When I was a kid my father told the story of how he took me to the White House because I wanted to be President of the United States. He was so proud. I always wondered why my sister was not in the story. What I didn’t realize was that my sister and I had two very different upbringings. I was supported and nurtured, taught to be tough and to reach for the stars. My sister was taught how to cook, clean and be a good wife and mother. Actually, she was a lot smarter than me and if either of us had the stuff to be president it was her.

Having grown up in a Latin American environment in the US, where men and women’s roles are clearly defined, I never even realized women were treated differently. After all, my role model was my sister; and my mother pretty much ruled the family, or so I thought. It never occurred to me that even they had glass ceilings right in our own home. It was only when I went off to university that I realized that being a man had its advantages. I breezed through college with a lot of moral support believing I could do anything and be anything. I was a recipient of a university scholarship, president of student government, and class speaker. Whether my success was facilitated by being a male or not, I was strengthened my whole life by the belief that there was nothing on this planet that I could not do…Pope, fighter pilot, astronaut, Supreme Court Judge, and even President of the United States of America.

My gender-related “moment of truth” came when I worked at an NGO dedicated to peacebuilding. The office was mostly male with the exception the secretary. While it was not forbidden to hire a woman for a leadership position in peacebuilding, it was more theoretical than anything else. Working in this field highlighted for me the deep divide between men and women. High-level international diplomats working in crisis areas tended to be male, and trainers and project managers working on tracks two and three processes or civil society in those crises tended to be women. Even international aid was often allocated based on subtle gender considerations, e.g. trauma support for women and construction aid for men as heads of households. The problem was that men were the ones severely traumatized and women often were de facto the head of household.

In my own office, women were project managers but at the beginning they not directly working with the conflict parties. The feeling in the early years was that in many crisis regions, male conflict parties would never accept a woman as a mediator or facilitator. In my first year as the Director, we challenged this notion and appointed our first female “integrative mediator” in a peace project. To everyone’s surprise, there was little resistance, and I am happy to say that within a relatively short time, there was gender parity in the office. But it was not always easy and the temptation to fall into old ways of thinking remained present at every turn.

The fact is that there are still major gender gaps not only in international conflict management but also in the ways we raise our children, how we pay for services, in career advancement, participation, recognition for work done, networking and social behavior. We still have men making decisions over women in every aspect of life from the right to privacy to their choice of toilet. Unfortunately, the issue of gender equality is still seen by many people as a women’s issue and not as an issue that affects every single person we know. Even more unfortunate is that gender issues always fall victim to greater and more important issues, e.g. terrorism, the economy, war etc.

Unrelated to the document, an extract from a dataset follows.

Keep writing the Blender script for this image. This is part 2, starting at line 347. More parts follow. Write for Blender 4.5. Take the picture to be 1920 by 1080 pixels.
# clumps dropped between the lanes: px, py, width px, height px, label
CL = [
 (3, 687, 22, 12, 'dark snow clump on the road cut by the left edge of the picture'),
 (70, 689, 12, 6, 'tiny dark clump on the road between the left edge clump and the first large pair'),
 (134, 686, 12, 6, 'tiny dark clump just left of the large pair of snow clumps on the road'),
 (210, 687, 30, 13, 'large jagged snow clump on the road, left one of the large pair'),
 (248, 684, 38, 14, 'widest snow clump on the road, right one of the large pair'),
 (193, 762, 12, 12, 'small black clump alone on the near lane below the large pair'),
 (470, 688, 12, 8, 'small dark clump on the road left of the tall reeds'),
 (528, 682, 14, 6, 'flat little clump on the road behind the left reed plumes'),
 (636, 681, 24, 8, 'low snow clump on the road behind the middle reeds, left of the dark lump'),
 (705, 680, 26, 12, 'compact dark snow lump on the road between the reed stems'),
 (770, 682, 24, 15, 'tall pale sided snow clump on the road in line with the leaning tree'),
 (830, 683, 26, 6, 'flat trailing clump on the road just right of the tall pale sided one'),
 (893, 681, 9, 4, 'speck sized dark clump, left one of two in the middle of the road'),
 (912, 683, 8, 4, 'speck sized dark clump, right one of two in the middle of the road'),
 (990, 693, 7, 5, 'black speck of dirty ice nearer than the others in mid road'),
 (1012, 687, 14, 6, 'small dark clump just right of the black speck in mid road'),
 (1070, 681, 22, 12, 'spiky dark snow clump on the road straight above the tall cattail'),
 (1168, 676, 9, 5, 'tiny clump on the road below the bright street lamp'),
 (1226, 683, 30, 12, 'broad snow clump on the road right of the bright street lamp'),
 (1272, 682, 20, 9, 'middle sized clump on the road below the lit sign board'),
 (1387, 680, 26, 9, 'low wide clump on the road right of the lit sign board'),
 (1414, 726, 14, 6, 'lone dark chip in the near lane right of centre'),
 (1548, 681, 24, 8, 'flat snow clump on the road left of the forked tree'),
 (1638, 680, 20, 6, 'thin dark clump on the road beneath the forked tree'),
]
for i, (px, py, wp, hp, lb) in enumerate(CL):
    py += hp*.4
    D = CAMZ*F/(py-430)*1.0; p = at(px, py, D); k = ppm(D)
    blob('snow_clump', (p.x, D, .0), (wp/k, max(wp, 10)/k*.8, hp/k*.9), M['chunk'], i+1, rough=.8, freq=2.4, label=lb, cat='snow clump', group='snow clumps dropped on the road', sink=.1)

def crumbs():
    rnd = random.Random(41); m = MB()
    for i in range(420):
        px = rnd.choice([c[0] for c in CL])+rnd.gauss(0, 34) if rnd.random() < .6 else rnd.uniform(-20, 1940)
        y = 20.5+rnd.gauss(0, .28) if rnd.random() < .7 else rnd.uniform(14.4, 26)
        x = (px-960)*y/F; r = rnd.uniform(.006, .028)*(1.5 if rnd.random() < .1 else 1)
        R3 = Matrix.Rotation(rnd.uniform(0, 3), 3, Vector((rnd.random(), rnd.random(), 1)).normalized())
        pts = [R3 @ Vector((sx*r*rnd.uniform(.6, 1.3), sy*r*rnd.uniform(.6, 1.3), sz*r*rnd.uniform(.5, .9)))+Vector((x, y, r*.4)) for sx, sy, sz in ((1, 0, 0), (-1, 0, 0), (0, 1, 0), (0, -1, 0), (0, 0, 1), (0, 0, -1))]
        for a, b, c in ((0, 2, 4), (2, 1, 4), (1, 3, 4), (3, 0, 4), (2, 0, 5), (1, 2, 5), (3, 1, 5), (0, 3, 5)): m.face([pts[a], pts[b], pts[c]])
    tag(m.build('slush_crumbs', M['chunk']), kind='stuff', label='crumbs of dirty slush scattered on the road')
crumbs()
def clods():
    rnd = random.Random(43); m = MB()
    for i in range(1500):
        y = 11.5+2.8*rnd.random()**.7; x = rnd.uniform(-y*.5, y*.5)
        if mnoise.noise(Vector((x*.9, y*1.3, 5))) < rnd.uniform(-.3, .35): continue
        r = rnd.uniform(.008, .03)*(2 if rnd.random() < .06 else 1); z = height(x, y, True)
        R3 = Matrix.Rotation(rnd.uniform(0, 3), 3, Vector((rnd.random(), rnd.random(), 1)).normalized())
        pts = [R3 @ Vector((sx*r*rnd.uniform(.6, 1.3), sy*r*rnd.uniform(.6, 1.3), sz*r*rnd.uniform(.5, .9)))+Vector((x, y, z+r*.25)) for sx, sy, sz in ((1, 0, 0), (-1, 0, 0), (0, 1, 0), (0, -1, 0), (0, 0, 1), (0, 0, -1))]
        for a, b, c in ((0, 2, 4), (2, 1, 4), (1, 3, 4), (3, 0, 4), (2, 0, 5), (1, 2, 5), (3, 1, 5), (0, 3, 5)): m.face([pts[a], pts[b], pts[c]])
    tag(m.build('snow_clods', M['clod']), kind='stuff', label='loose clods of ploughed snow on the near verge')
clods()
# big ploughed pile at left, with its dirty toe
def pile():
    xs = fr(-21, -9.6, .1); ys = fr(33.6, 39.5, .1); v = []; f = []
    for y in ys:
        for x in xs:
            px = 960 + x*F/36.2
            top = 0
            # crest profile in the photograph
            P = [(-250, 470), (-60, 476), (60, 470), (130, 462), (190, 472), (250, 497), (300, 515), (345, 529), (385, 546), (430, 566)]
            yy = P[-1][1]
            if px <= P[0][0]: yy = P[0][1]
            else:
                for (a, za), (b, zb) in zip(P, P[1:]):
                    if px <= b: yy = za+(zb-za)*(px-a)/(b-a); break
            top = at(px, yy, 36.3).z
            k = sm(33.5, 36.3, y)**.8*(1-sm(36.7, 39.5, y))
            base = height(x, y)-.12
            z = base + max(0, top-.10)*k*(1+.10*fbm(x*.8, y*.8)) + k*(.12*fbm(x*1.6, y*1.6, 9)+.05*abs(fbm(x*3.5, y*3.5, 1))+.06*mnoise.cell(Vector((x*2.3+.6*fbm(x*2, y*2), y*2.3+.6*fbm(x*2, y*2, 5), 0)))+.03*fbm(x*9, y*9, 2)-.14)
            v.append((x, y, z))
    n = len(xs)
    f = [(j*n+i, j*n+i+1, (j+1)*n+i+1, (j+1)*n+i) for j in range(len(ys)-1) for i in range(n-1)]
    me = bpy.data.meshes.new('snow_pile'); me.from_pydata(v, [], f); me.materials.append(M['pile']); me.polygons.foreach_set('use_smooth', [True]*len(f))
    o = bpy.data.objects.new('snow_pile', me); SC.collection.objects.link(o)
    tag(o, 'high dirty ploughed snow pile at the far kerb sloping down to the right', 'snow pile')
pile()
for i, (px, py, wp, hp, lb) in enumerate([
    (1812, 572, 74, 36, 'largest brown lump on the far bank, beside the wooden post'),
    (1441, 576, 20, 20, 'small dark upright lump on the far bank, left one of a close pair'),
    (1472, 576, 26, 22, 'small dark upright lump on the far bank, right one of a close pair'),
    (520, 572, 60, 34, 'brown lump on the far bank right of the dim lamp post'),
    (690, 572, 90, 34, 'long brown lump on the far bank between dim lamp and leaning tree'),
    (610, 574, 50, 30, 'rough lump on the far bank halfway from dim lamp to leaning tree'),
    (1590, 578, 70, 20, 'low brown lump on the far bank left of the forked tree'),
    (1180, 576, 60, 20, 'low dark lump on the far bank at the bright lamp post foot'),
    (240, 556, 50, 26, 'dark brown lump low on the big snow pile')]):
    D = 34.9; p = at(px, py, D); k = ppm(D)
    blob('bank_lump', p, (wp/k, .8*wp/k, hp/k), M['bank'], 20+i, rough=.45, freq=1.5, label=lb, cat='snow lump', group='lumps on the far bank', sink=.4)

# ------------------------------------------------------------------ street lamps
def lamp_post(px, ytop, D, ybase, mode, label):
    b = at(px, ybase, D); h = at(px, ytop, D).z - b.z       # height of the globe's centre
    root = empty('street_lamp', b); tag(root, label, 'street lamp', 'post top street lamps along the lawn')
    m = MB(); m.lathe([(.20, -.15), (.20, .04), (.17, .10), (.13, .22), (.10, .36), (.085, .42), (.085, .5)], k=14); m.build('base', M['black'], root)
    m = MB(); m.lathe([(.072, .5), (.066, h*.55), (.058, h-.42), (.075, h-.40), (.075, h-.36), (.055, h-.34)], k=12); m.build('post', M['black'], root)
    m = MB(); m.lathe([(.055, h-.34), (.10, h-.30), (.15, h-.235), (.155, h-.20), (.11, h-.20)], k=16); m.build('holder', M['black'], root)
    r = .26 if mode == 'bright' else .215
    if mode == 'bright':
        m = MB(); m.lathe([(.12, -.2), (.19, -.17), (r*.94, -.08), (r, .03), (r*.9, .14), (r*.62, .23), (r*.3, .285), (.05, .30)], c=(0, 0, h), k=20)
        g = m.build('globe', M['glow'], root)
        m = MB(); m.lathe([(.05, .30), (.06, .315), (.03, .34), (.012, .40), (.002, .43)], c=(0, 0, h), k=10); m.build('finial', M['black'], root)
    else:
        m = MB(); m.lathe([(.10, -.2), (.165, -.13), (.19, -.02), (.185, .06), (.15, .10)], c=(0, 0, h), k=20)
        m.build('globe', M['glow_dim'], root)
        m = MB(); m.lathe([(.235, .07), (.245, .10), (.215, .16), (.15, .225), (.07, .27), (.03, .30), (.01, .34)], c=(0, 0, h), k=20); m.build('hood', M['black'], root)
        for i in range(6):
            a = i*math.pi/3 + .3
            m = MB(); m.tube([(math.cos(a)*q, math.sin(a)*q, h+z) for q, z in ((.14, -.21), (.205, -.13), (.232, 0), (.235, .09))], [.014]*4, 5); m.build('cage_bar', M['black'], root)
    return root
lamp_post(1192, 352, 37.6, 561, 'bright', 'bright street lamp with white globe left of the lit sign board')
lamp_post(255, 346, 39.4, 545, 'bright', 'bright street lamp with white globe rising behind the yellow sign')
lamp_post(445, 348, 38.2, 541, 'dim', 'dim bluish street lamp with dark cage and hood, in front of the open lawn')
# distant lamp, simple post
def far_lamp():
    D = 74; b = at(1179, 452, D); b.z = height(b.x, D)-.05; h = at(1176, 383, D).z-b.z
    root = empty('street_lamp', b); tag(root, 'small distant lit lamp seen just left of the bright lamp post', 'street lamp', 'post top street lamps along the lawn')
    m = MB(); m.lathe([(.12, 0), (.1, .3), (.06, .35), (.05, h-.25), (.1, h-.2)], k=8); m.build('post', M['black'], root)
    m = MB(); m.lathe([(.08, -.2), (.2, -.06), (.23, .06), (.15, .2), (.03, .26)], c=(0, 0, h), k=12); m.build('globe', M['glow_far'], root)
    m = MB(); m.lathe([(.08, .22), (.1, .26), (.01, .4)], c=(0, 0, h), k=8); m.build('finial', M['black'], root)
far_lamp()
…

Hillary Clinton has made already history just by persevering in a field that associates leadership with being a man. Her election today to be the nominee for president of the Democratic Party is a major victory not only for women but for all men and women. To be fair, as my sister reminded me today, she is not a role model for every woman in America. She disappointed many women when she decided to stay with Bill Clinton after the Monica Lewinsky affair. However, a person’s private life should be just that and the decision to leave or stay with a spouse is only between that married couple.

The Hillary campaign, whether you like her or not, tells everyone you can be a parent, have a career and play different roles in your family all at the same time. It says to women you can be anything you want to be, and it says to men if you are in a situation where you feel “as a man” you are being judged by double standards or you will never succeed no matter how hard you try, you are not alone. Circa 50% of the world has empathy for the way you feel.

Hillary Clinton does not deserve the nomination or the presidency just for being a woman, she deserves it if she is the best. But I am excited to see how a woman will shape the character and office of the Presidency of the United State. My sister told me today that it was actually my mom who gave her the feeling she could be anything she wanted to be, but a small part of me hopes my sister will take her granddaughter to the White House and tell her she too can be President of the United States.